Para a pesquisadora Laura Cánepa, a evolução da encenação de brutalidades na ficção se desenvolveu com o próprio cinema. "A passagem do preto e branco para a cor trouxe fortemente a questão do sangue nos filmes de horror, que inicialmente parecia bem mais chocante do que é hoje", relembra ela. "Há também quem diga que filmes como ‘A Paixão de Cristo’, do Mel Gibson, e séries como ‘CSI’ aumentaram a aceitação do público em geral para cenas mais fortes, pois acostumaram o olhar a imagens chocantes que antes só apareciam em filmes voltados a um nicho específico".

Num artigo de 2003 para a revista "Interseções", a professora e ensaísta Ivana Bentes escreveu: "A violência já foi pensada por teóricos e cineastas como uma experiência fundamental do cinema, intimamente ligada à própria estrutura do fluxo audiovisual".

Ela aponta a cena do olho cortado com uma navalha no curta "Um Cão Andaluz" (1929), de Luis Buñuel, como o primeiro grande momento de violência no cinema, ainda que profundamente metafórico e simbólico.

Foi a partir dos anos 1960, para a ensaísta, que se percebe uma preocupação em pensar a violência nas esferas mais realistas da representação. "Há a profunda compreensão da violência como dimensão do sagrado, como dimensão da cultura e ao mesmo tempo como algo da ordem do intolerável, quando essa violência está ligada a uma injustiça ou estado de desigualdade".
Na mesma época, iniciou-se ainda o olhar alegórico para o tema, muito utilizado por Jean-Luc Godard e que nos chega hoje via Quentin Tarantino, Takashi Miike e Johnnie To, entre outros.

Brasil
No Brasil, a representação da violência num sentido mais gráfico é inaugurada em 1964, com José Mojica Marins e seu "À Meia-Noite Levarei Sua Alma". "Aqui existe a particularidade de que o primeiro diretor a fazer filmes assumidamente de horror, o Mojica, foi um dos pioneiros mundiais do terror explícito, e dali em diante houve uma tradição bem violenta", afirma Laura Cánepa, pesquisadora do assunto.

A professora Ivana Bentes, da UFRJ, complementa em artigo que, também a partir dos anos 1960, a violência alegórica foi incorporada ao Cinema Marginal, especialmente nos trabalhos de Rogério Sganzerla, com "O Bandido da Luz Vermelha" (1968), e Julio Bressane, em "Matou a Família e Foi ao Cinema" (1969).

Tabus
O crítico e roteirista Fernando Toste comenta alguns aspectos delicados do tratamento de determinados atos violentos pelo cinema.

Estupro. "Em `A Vingança de Jennifer´ (1978), há uma cena profundamente perturbadora que, dentro do universo apresentado pelo filme, faz todo o sentido.
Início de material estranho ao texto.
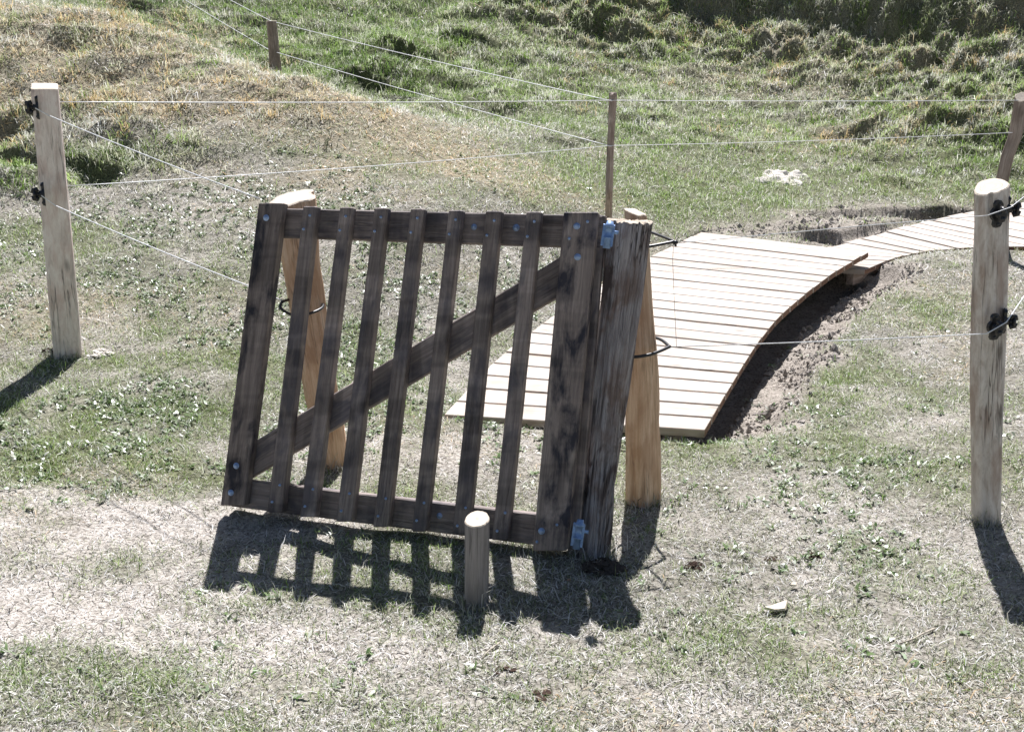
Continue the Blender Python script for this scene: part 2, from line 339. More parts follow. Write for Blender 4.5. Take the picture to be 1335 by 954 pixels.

Na refilmagem de 2011, `Doce Vingança´, existe uma celebração das ações dentro do filme, e eu me senti muito ofendido".

Crianças. "É uma coisa que sempre foi uma questão delicada, e o próprio cinema já problematizou isso dentro dos filmes, como o George Romero em `O Despertar dos Mortos´ em 1978".

Realidade. "Acho que não se deve cometer nenhum tipo de crime em nome da ficção, nem mesmo matar animais. Mas se for feito, como em `Canibal Holocausto´ (1980), é preciso discutir e refletir".

*Publicado em O TEMPO no dia 19.2.2012

Um comentário:

Marcos Kopschitz disse...

O blog esteve meio parado, mas volta em grande performance! Parabéns pelo excelente artigo. Ótimas temática, infomações e reflexões.